更新日: 2019.01.10 その他資産運用

ビットコインを貸して増やす方法〜国内の仮想通貨販売業者が始めた新たなサービスに注目

執筆者 : 佐藤美輪 

ビットコインを貸して増やす方法〜国内の仮想通貨販売業者が始めた新たなサービスに注目
仮想通貨を増やす方法としては、仮想通貨を安く買い、高く売るトレードやアービトラージ(価格の差や金利の差を利用した売買によって、価格差を稼ぐ投資方法)があります。
 
しかし、トレードやアービトラージは仮想通貨の高いボラティリティ(価格変動の度合い)で莫大な利益を生む反面、ときには投資の原資はおろか自己資産さえも失うリスクがあります。
 
そのため、このようなマイナスとなるリスクを抑えつつ、利益を生むことは少々難しい面があります。
 
とりあえず仮想通貨を購入したものの、トレードやアービトラージのマイナスリスクを避けるため、結果としてそのままウォレットに保管しているだけという投資家が多いのではないでしょうか。
 
そこで、日本国内の仮想通貨販売所業者が始めた新たなサービスが、仮想通貨を貸して利子を得るという貸仮想通貨サービス(以下、レンディング)です。
 
佐藤美輪 

Text:佐藤美輪 (さとう みわ)

2級ファイナンシャル・プランニング技能士

会計事務所勤務を経て、中小企業のFP分析を行う企業に勤務。
一般の家計にも投資を取り入れる投資コーチとして活動中。
特に、今後、無視できない金融商品となる仮想通貨への安全な投資を広めるために、仮想通貨のファンダメンタルズ分析の実現に向けて研究しています。

レンディングとは

レンディングとは、購入した仮想通貨をある一定期間貸し出し、その貸出期間が終了すると、貸し出した仮想通貨の枚数に応じ、利子として仮想通貨を受け取ることができるサービスです。
 
例えば、10ビットコインをレンディングして5%の利子がついた場合、貸出期限を終了したときには、0.5ビットコインを得ることができます。
 
レンディングには、貸し出す仮想通貨の種類、最小や最大の枚数の制限、貸出期間に制限があります。
 
また、レンディングの制限事項として、貸出期間中その仮想通貨の売買ができません。もし期間中に売買する場合、レンディングを解約しなければなりません。

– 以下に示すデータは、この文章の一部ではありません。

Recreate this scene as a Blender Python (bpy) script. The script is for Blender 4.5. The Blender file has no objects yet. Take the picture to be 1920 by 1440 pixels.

レンディングを解約すると、仮想通貨販売所業者からペナルティが課せられます。
 
これらの制限については、レンディングを行っている仮想通貨販売業者のホームページで確認する必要があります。
 

レンディングの注意点

レンディングは投資であり仮想通貨である以上、やはりいくつかの注意点があります。
 
(1)ハッキングによる流出や事故
(2)販売所の業務制限や停止
(3)価格の下落
 
(1)ハッキングによる流出や事故
仮想通貨販売業者がレンディングを運営する際の管理方法として、ホットウォレットとなる場合があります。ホットウォレットとは、仮想通貨の売買を即時に行うためオンライン上で管理する方法です。
 
オンライン上で管理されるということは、常にホットウォレットがインターネットで接続されているため、外部から悪意のあるハッキングを受けやすく、仮想通貨が流出する危険があります。
 
(2)販売所の業務制限や停止
レンディングサービスを行っている仮想通貨販売業者が何らかの理由により、政府機関から業務停止や売買仲介業務の制限を受けた場合、レンディング期間が終了していざ仮想通貨を売買しようとしても、すぐに売買できない可能性があります。
 
また、仮想通貨販売業者が経営破綻する可能性もゼロではありません。販売業者の経営が破綻した場合、レンディングした仮想通貨は戻ってこない可能性があります。
 
(3)価格の下落
仮想通貨はボラティリティが高いため、貸出期間が終了した時期に購入時より売買価格が下がっていると、利子で仮想通貨が増えたとしても、結果、利確による利益が増える保証はありません。
 

まとめ

仮想通貨の価格には、常にボラティリティの影響があるため、トレードやアービトラージで利益を得ることは難しい面があります。
 
これに対し、レンディングでも仮想通貨のボラティリティの影響やいくつかのリスクはありますが、トレードのような価格の急落による影響や、アービトラージを行う手間と労力を避けることができます。
 
仮想通貨をウォレットで長期間保持しているのであれば、レンディングは資産を増やす一つの方法になるでしょう。